Advocates for Teach For America are upset that a state board split Friday on granting variances that the program's recruits need to teach without licenses, granting four of seven.
A divided Minnesota Board of Teaching also rejected a variance for one Teach For America alumna who had taught in another state, then reversed itself to grant it, but tabled another such alumna's application for more information.
The board granted all of the others in a pool of 24 applicants for a community expert waiver from teacher licensing requirements.
"It's outrageous that they're not letting the principals make those decisions," said Joe Nathan, a longtime advocate for school reform.
But board member who opposed the waivers said it wasn't TFA they were after, but filling elementary education positions with unlicensed people when plenty of licensed elementary education teachers are looking for work. For one rejected waiver, the TFA applicant has been chosen over 60 people holding elementary licenses who applied for the job. Many of the board's variance votes were on a 4-3 split, with four members missing the meeting.

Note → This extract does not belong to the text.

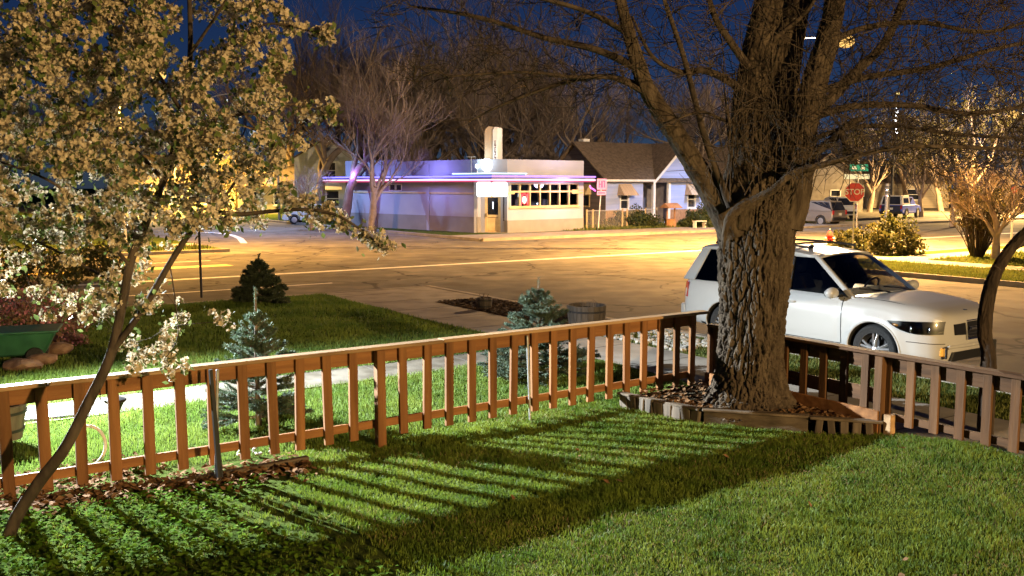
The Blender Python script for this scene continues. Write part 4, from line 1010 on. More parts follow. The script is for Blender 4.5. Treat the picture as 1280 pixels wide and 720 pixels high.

Most of the approved variances were for immersion programs where special language skills are required, or for summer school-only jobs.
Teach For America is entering its fifth school year in Minnesota. It is a national program that recruits recent college graduates, giving them short but intensive training before sending them to schools with large proportions of poor and minority students. TFA recruits get mentoring and college training while on the job.
TFA has been granted a blanket waiver from state licensing for the past four years, but a board dominated by union teachers appointed by DFL Gov. Mark Dayton has taken a tougher line. It denied the granting of a fifth blanket exemption at its June meeting.
That left TFA with two avenues for getting its expected 43 new recruits into Twin Cities area classrooms this fall. Most are seeking temporary limited licenses, but those require that the applicant had at least a college minor in the field. TFA filed 23 applications for such licensing later Friday. The other avenue is applying as a community expert, someone without a license but with a special expertise.